One notices the familiar texture – eroded, water-washed. At once literal and figurative, transparency as such points towards the influence of formal analysis and iconology on our understanding of traditional Chinese landscape paintings. As such, Ni questions the kind of “image inertia” and art historical self-consciousness we take for granted, and visualizes them as specimens of historical remnants. Occasionally, Ni would embellish the margins of the canvas with a hand-drawn frame, whence a metacognitive moment emerges to indicate the duality of the work as a painting-within-a-painting.

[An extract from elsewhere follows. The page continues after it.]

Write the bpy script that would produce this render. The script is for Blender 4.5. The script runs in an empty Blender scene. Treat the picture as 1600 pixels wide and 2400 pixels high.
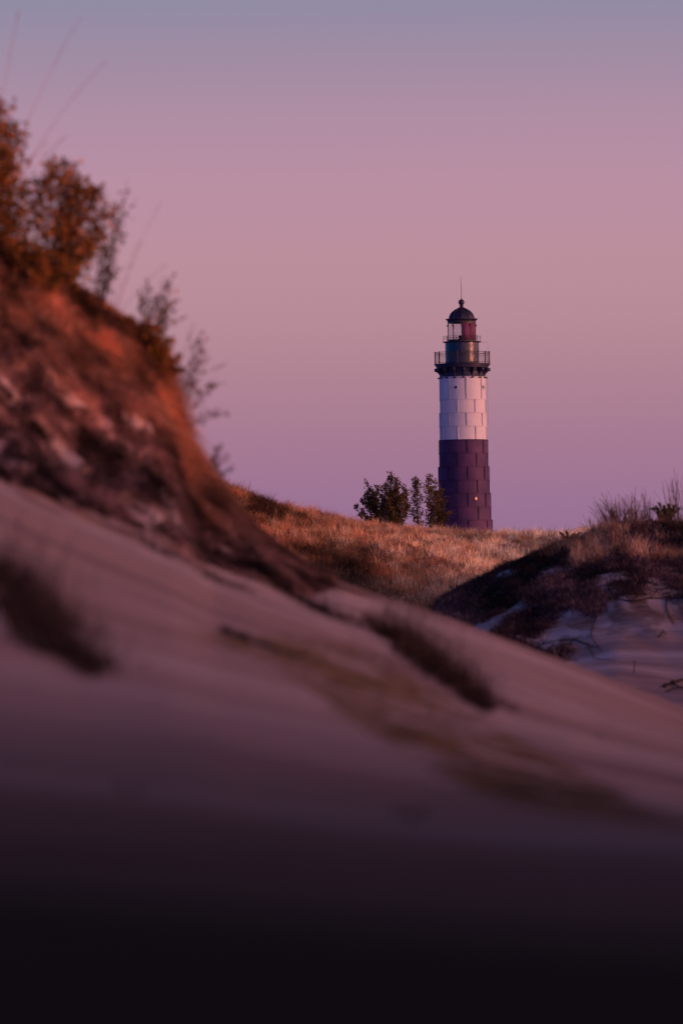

Often, the notion of universality is manifest in Ni’s work as a single line or an abstract shape, such as the void shared between image and bonsai in The Endless Second series. In another instance, Freewheeling Trip combines images sourced from multiple obscure photographers on almost the same subject, resulting in a collage contra the kitsch perfection of Photoshop: the margins, indicative of manipulation, are retained as points of contact between clusters of subjects. In the installation series Pagoda, lotus seats of varying sizes are combined through an axis into a single composition. Here, lines and shapes figure as universality, or rather, a unit of measurement reflective of Ni’s aesthetics.

Such interest in geometry also extends to Ni’s frequent use of rulers à la readymade. The handmade rulers in the Inches of Time series, for instance, crudely exemplify the futility of subjective intervention more than any practical purposes. Nonetheless, they stand in as a unit of measuring time, or our experience of time in terms of introspection, emotions, and space. Exposing norms, perception and cognizance as constructed, Inches of Time questions their susceptibility to human sensibility whilst also highlighting the latter’s semantic grey areas for our attention. Thus, what is being problematized in Ni’s practice is not the order of things per se but the principles and abstract reasoning that enable such an order. After all, their universality is the place of origin whence power and violence emanate. One observes the same will to power and potency embedded in the act of “washing away” – brought to the fore as the true nature of aesthetics’ seeming abstinence.